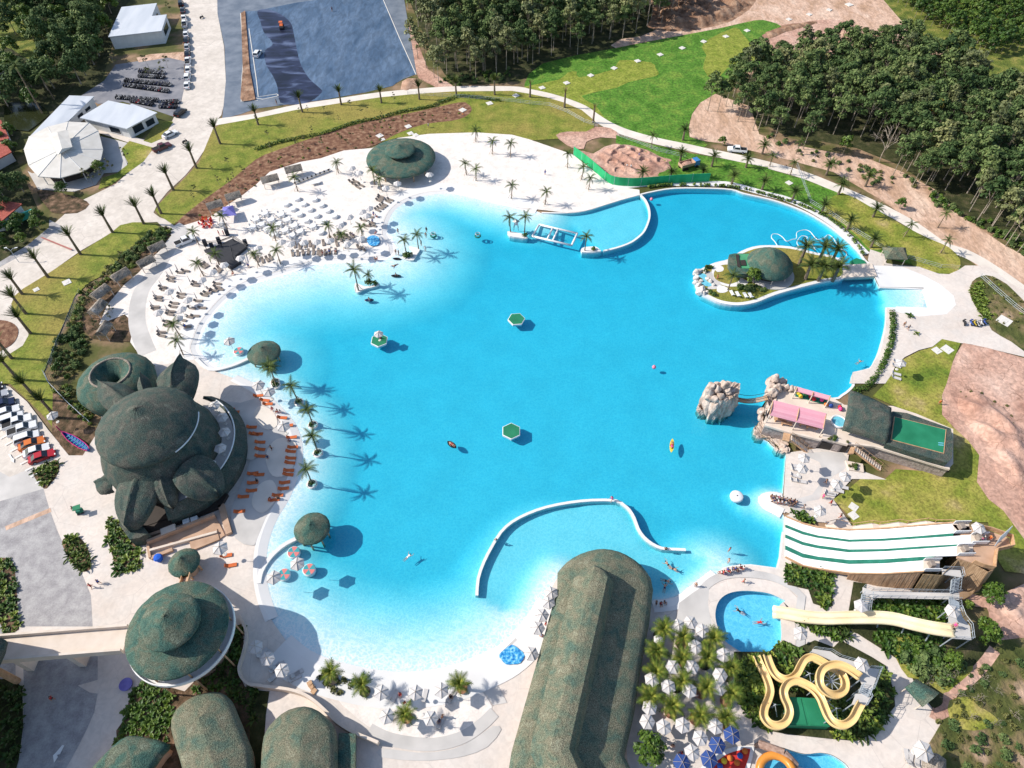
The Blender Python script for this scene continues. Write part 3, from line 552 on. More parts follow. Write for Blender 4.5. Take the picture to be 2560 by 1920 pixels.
def tree_meshes(key, seed, h, cr, clear, material, nlobe=11, n=750, size=0.36, lean=0.6, fork=True, trunk=0.13):
 r = random.Random(seed); lobes = []; tr = MB()
 top = V(r.uniform(-lean, lean), r.uniform(-lean, lean), h * 0.8)
 mid = V(top.x * 0.4, top.y * 0.4, clear)
 tr.tube([V(0, 0, -0.3), V(mid.x * .5, mid.y * .5, clear * .5), mid, top], lambda t: trunk * (1.15 - t * 0.8), 5)
 for i in range(nlobe):
  a = i * 2.4 + r.uniform(-.4, .4); q = (i + 0.5) / nlobe
  rr = cr * math.sqrt(q) * r.uniform(0.55, 1.0); z = clear + (h - clear) * (1.0 - 0.75 * q ** 1.3) * r.uniform(0.82, 1.02)
  c = V(top.x + rr * math.cos(a), top.y + rr * math.sin(a), z); s = cr * r.uniform(0.28, 0.46)
  lobes.append((c, V(s, s, s * r.uniform(0.55, 0.85))))
  if fork and i % 2 == 0: tr.tube([mid + (top - mid) * r.uniform(0, .5), (mid + c) / 2 + V(0, 0, .3), c], lambda t: trunk * (0.55 - t * 0.4), 4)
 return tr.mesh(key + '_trunk', M['bark']), crown_mesh(key + '_crown', seed + 50, lobes, n, size, material)
TREES = {
 'rubber': [tree_meshes('rubber', 10 + i, 11.5 + i * 0.4, 2.9 + 0.15 * (i % 3), 5.2, 'rubber_leaf', 12, 820, 0.36) for i in range(5)],
 'grey': [tree_meshes('grey', 30 + i, 12.0 + i * 0.6, 2.8, 5.5, 'grey_leaf', 12, 700, 0.36) for i in range(3)],
 'bushy': [tree_meshes('bushy', 50 + i, 9.0 + i, 4.2, 1.8, 'rubber_leaf', 16, 1500, 0.42, fork=False, trunk=.25) for i in range(3)],
 'bushyg': [tree_meshes('bushyg', 60 + i, 7.0 + i, 3.6, 1.4, 'bright_leaf', 14, 1200, 0.40, fork=False, trunk=.22) for i in range(2)],
 'young': [tree_meshes('young', 70 + i, 4.8 + .3 * i, 1.75, 1.9, 'lush_leaf', 9, 520, 0.27, fork=False, trunk=.07) for i in range(3)],
 'sapling': [tree_meshes('sapling', 80 + i, 3.2 + .5 * i, 0.8, 1.2, 'olive_leaf', 5, 90, 0.17, trunk=.045) for i in range(3)],
 'round': [tree_meshes('round', 90 + i, 4.2, 1.9, 1.2, 'bright_leaf', 12, 900, 0.24, trunk=.10) for i in range(2)],
 'yellow': [tree_meshes('yellow', 95, 12.0, 2.2, 6, 'yellow_leaf', 8, 420, 0.34)],
 'lime': [tree_meshes('lime', 97, 12.5, 2.0, 6, 'lime_leaf', 8, 480, 0.34)],
}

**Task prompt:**
Copy out all the data exactly; skip the pictures.

**Finished answer:**
The Blender Python script for this scene continues. Write part 3, from line 552 on. More parts follow. Write for Blender 4.5. Take the picture to be 2560 by 1920 pixels.
def tree_meshes(key, seed, h, cr, clear, material, nlobe=11, n=750, size=0.36, lean=0.6, fork=True, trunk=0.13):
 r = random.Random(seed); lobes = []; tr = MB()
 top = V(r.uniform(-lean, lean), r.uniform(-lean, lean), h * 0.8)
 mid = V(top.x * 0.4, top.y * 0.4, clear)
 tr.tube([V(0, 0, -0.3), V(mid.x * .5, mid.y * .5, clear * .5), mid, top], lambda t: trunk * (1.15 - t * 0.8), 5)
 for i in range(nlobe):
  a = i * 2.4 + r.uniform(-.4, .4); q = (i + 0.5) / nlobe
  rr = cr * math.sqrt(q) * r.uniform(0.55, 1.0); z = clear + (h - clear) * (1.0 - 0.75 * q ** 1.3) * r.uniform(0.82, 1.02)
  c = V(top.x + rr * math.cos(a), top.y + rr * math.sin(a), z); s = cr * r.uniform(0.28, 0.46)
  lobes.append((c, V(s, s, s * r.uniform(0.55, 0.85))))
  if fork and i % 2 == 0: tr.tube([mid + (top - mid) * r.uniform(0, .5), (mid + c) / 2 + V(0, 0, .3), c], lambda t: trunk * (0.55 - t * 0.4), 4)
 return tr.mesh(key + '_trunk', M['bark']), crown_mesh(key + '_crown', seed + 50, lobes, n, size, material)
TREES = {
 'rubber': [tree_meshes('rubber', 10 + i, 11.5 + i * 0.4, 2.9 + 0.15 * (i % 3), 5.2, 'rubber_leaf', 12, 820, 0.36) for i in range(5)],
 'grey': [tree_meshes('grey', 30 + i, 12.0 + i * 0.6, 2.8, 5.5, 'grey_leaf', 12, 700, 0.36) for i in range(3)],
 'bushy': [tree_meshes('bushy', 50 + i, 9.0 + i, 4.2, 1.8, 'rubber_leaf', 16, 1500, 0.42, fork=False, trunk=.25) for i in range(3)],
 'bushyg': [tree_meshes('bushyg', 60 + i, 7.0 + i, 3.6, 1.4, 'bright_leaf', 14, 1200, 0.40, fork=False, trunk=.22) for i in range(2)],
 'young': [tree_meshes('young', 70 + i, 4.8 + .3 * i, 1.75, 1.9, 'lush_leaf', 9, 520, 0.27, fork=False, trunk=.07) for i in range(3)],
 'sapling': [tree_meshes('sapling', 80 + i, 3.2 + .5 * i, 0.8, 1.2, 'olive_leaf', 5, 90, 0.17, trunk=.045) for i in range(3)],
 'round': [tree_meshes('round', 90 + i, 4.2, 1.9, 1.2, 'bright_leaf', 12, 900, 0.24, trunk=.10) for i in range(2)],
 'yellow': [tree_meshes('yellow', 95, 12.0, 2.2, 6, 'yellow_leaf', 8, 420, 0.34)],
 'lime': [tree_meshes('lime', 97, 12.5, 2.0, 6, 'lime_leaf', 8, 480, 0.34)],
}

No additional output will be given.